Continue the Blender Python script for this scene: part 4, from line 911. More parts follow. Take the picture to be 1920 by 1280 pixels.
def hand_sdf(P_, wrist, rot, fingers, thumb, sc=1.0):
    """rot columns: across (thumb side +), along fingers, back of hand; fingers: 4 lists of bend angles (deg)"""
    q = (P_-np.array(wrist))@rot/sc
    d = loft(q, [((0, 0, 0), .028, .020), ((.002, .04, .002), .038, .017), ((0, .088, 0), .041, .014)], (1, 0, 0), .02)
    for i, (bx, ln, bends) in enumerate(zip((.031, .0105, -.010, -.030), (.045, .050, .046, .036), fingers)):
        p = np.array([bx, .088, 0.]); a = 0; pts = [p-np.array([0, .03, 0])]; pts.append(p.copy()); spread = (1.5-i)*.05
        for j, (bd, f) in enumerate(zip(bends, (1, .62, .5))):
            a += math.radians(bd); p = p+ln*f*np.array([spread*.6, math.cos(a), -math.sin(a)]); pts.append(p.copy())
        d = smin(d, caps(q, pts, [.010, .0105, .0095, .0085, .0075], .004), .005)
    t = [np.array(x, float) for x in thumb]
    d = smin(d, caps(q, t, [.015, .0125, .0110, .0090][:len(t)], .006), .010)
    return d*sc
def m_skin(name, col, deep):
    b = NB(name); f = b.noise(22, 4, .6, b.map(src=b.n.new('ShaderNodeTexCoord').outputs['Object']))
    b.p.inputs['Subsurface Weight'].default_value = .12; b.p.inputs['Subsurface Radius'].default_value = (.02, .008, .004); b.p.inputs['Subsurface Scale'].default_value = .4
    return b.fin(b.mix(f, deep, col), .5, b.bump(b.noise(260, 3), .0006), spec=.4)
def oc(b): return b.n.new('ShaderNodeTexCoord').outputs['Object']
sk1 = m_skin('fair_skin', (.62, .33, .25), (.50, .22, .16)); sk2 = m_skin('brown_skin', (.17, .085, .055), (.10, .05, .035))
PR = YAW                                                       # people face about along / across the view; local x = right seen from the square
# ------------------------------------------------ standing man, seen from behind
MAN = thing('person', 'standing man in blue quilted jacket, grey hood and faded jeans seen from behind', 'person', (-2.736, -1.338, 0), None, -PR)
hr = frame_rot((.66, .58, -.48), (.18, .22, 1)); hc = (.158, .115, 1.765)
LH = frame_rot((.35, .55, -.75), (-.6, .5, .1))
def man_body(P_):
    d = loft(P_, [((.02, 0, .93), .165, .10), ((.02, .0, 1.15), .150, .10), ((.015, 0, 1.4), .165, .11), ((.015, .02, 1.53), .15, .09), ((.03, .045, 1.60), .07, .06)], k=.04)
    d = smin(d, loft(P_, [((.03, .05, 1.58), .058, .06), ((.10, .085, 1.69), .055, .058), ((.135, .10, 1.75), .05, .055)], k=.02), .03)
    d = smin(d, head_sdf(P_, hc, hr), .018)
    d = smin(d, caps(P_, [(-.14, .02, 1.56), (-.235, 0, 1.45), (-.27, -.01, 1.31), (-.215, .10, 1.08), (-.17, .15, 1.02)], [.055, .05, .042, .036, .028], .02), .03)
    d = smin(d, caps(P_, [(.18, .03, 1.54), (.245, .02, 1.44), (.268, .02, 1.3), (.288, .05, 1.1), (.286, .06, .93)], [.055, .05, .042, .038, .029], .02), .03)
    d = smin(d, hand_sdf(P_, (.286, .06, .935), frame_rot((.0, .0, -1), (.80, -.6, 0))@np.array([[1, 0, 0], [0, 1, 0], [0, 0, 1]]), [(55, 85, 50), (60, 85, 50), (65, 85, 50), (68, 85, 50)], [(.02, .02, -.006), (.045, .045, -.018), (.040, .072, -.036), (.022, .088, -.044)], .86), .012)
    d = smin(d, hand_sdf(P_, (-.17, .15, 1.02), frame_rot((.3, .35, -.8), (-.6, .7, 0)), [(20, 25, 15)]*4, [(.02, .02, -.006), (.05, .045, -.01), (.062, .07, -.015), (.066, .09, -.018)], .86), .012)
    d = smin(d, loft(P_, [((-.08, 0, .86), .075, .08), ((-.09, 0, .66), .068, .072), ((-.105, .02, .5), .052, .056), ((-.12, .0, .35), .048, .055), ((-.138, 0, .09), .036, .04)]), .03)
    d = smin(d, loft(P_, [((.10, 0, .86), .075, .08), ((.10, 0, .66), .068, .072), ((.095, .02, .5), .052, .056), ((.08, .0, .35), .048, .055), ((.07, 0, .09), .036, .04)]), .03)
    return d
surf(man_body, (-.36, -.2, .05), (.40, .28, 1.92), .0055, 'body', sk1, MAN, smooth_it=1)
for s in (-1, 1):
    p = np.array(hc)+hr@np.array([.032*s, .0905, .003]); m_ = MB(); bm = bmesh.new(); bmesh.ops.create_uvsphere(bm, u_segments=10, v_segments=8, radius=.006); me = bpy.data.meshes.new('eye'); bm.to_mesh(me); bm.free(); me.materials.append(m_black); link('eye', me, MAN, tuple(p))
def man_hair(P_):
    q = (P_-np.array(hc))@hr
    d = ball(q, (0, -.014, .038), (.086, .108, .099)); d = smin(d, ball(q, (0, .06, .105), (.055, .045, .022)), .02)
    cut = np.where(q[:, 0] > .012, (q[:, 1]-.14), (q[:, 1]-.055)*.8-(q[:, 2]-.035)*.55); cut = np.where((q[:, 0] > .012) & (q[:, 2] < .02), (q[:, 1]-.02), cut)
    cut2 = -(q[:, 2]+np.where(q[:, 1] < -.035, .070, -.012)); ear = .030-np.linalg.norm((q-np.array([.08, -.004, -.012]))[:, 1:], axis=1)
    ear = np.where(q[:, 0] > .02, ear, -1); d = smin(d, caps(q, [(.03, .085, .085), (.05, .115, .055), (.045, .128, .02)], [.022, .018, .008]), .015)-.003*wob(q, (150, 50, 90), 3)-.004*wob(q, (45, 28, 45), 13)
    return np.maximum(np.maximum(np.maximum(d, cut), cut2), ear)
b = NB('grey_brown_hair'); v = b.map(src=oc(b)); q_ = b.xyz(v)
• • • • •
* Given exercise: Would you give the material above again, complete and exact?

* Answer below:
Continue the Blender Python script for this scene: part 4, from line 911. More parts follow. Take the picture to be 1920 by 1280 pixels.
def hand_sdf(P_, wrist, rot, fingers, thumb, sc=1.0):
    """rot columns: across (thumb side +), along fingers, back of hand; fingers: 4 lists of bend angles (deg)"""
    q = (P_-np.array(wrist))@rot/sc
    d = loft(q, [((0, 0, 0), .028, .020), ((.002, .04, .002), .038, .017), ((0, .088, 0), .041, .014)], (1, 0, 0), .02)
    for i, (bx, ln, bends) in enumerate(zip((.031, .0105, -.010, -.030), (.045, .050, .046, .036), fingers)):
        p = np.array([bx, .088, 0.]); a = 0; pts = [p-np.array([0, .03, 0])]; pts.append(p.copy()); spread = (1.5-i)*.05
        for j, (bd, f) in enumerate(zip(bends, (1, .62, .5))):
            a += math.radians(bd); p = p+ln*f*np.array([spread*.6, math.cos(a), -math.sin(a)]); pts.append(p.copy())
        d = smin(d, caps(q, pts, [.010, .0105, .0095, .0085, .0075], .004), .005)
    t = [np.array(x, float) for x in thumb]
    d = smin(d, caps(q, t, [.015, .0125, .0110, .0090][:len(t)], .006), .010)
    return d*sc
def m_skin(name, col, deep):
    b = NB(name); f = b.noise(22, 4, .6, b.map(src=b.n.new('ShaderNodeTexCoord').outputs['Object']))
    b.p.inputs['Subsurface Weight'].default_value = .12; b.p.inputs['Subsurface Radius'].default_value = (.02, .008, .004); b.p.inputs['Subsurface Scale'].default_value = .4
    return b.fin(b.mix(f, deep, col), .5, b.bump(b.noise(260, 3), .0006), spec=.4)
def oc(b): return b.n.new('ShaderNodeTexCoord').outputs['Object']
sk1 = m_skin('fair_skin', (.62, .33, .25), (.50, .22, .16)); sk2 = m_skin('brown_skin', (.17, .085, .055), (.10, .05, .035))
PR = YAW                                                       # people face about along / across the view; local x = right seen from the square
# ------------------------------------------------ standing man, seen from behind
MAN = thing('person', 'standing man in blue quilted jacket, grey hood and faded jeans seen from behind', 'person', (-2.736, -1.338, 0), None, -PR)
hr = frame_rot((.66, .58, -.48), (.18, .22, 1)); hc = (.158, .115, 1.765)
LH = frame_rot((.35, .55, -.75), (-.6, .5, .1))
def man_body(P_):
    d = loft(P_, [((.02, 0, .93), .165, .10), ((.02, .0, 1.15), .150, .10), ((.015, 0, 1.4), .165, .11), ((.015, .02, 1.53), .15, .09), ((.03, .045, 1.60), .07, .06)], k=.04)
    d = smin(d, loft(P_, [((.03, .05, 1.58), .058, .06), ((.10, .085, 1.69), .055, .058), ((.135, .10, 1.75), .05, .055)], k=.02), .03)
    d = smin(d, head_sdf(P_, hc, hr), .018)
    d = smin(d, caps(P_, [(-.14, .02, 1.56), (-.235, 0, 1.45), (-.27, -.01, 1.31), (-.215, .10, 1.08), (-.17, .15, 1.02)], [.055, .05, .042, .036, .028], .02), .03)
    d = smin(d, caps(P_, [(.18, .03, 1.54), (.245, .02, 1.44), (.268, .02, 1.3), (.288, .05, 1.1), (.286, .06, .93)], [.055, .05, .042, .038, .029], .02), .03)
    d = smin(d, hand_sdf(P_, (.286, .06, .935), frame_rot((.0, .0, -1), (.80, -.6, 0))@np.array([[1, 0, 0], [0, 1, 0], [0, 0, 1]]), [(55, 85, 50), (60, 85, 50), (65, 85, 50), (68, 85, 50)], [(.02, .02, -.006), (.045, .045, -.018), (.040, .072, -.036), (.022, .088, -.044)], .86), .012)
    d = smin(d, hand_sdf(P_, (-.17, .15, 1.02), frame_rot((.3, .35, -.8), (-.6, .7, 0)), [(20, 25, 15)]*4, [(.02, .02, -.006), (.05, .045, -.01), (.062, .07, -.015), (.066, .09, -.018)], .86), .012)
    d = smin(d, loft(P_, [((-.08, 0, .86), .075, .08), ((-.09, 0, .66), .068, .072), ((-.105, .02, .5), .052, .056), ((-.12, .0, .35), .048, .055), ((-.138, 0, .09), .036, .04)]), .03)
    d = smin(d, loft(P_, [((.10, 0, .86), .075, .08), ((.10, 0, .66), .068, .072), ((.095, .02, .5), .052, .056), ((.08, .0, .35), .048, .055), ((.07, 0, .09), .036, .04)]), .03)
    return d
surf(man_body, (-.36, -.2, .05), (.40, .28, 1.92), .0055, 'body', sk1, MAN, smooth_it=1)
for s in (-1, 1):
    p = np.array(hc)+hr@np.array([.032*s, .0905, .003]); m_ = MB(); bm = bmesh.new(); bmesh.ops.create_uvsphere(bm, u_segments=10, v_segments=8, radius=.006); me = bpy.data.meshes.new('eye'); bm.to_mesh(me); bm.free(); me.materials.append(m_black); link('eye', me, MAN, tuple(p))
def man_hair(P_):
    q = (P_-np.array(hc))@hr
    d = ball(q, (0, -.014, .038), (.086, .108, .099)); d = smin(d, ball(q, (0, .06, .105), (.055, .045, .022)), .02)
    cut = np.where(q[:, 0] > .012, (q[:, 1]-.14), (q[:, 1]-.055)*.8-(q[:, 2]-.035)*.55); cut = np.where((q[:, 0] > .012) & (q[:, 2] < .02), (q[:, 1]-.02), cut)
    cut2 = -(q[:, 2]+np.where(q[:, 1] < -.035, .070, -.012)); ear = .030-np.linalg.norm((q-np.array([.08, -.004, -.012]))[:, 1:], axis=1)
    ear = np.where(q[:, 0] > .02, ear, -1); d = smin(d, caps(q, [(.03, .085, .085), (.05, .115, .055), (.045, .128, .02)], [.022, .018, .008]), .015)-.003*wob(q, (150, 50, 90), 3)-.004*wob(q, (45, 28, 45), 13)
    return np.maximum(np.maximum(np.maximum(d, cut), cut2), ear)
b = NB('grey_brown_hair'); v = b.map(src=oc(b)); q_ = b.xyz(v)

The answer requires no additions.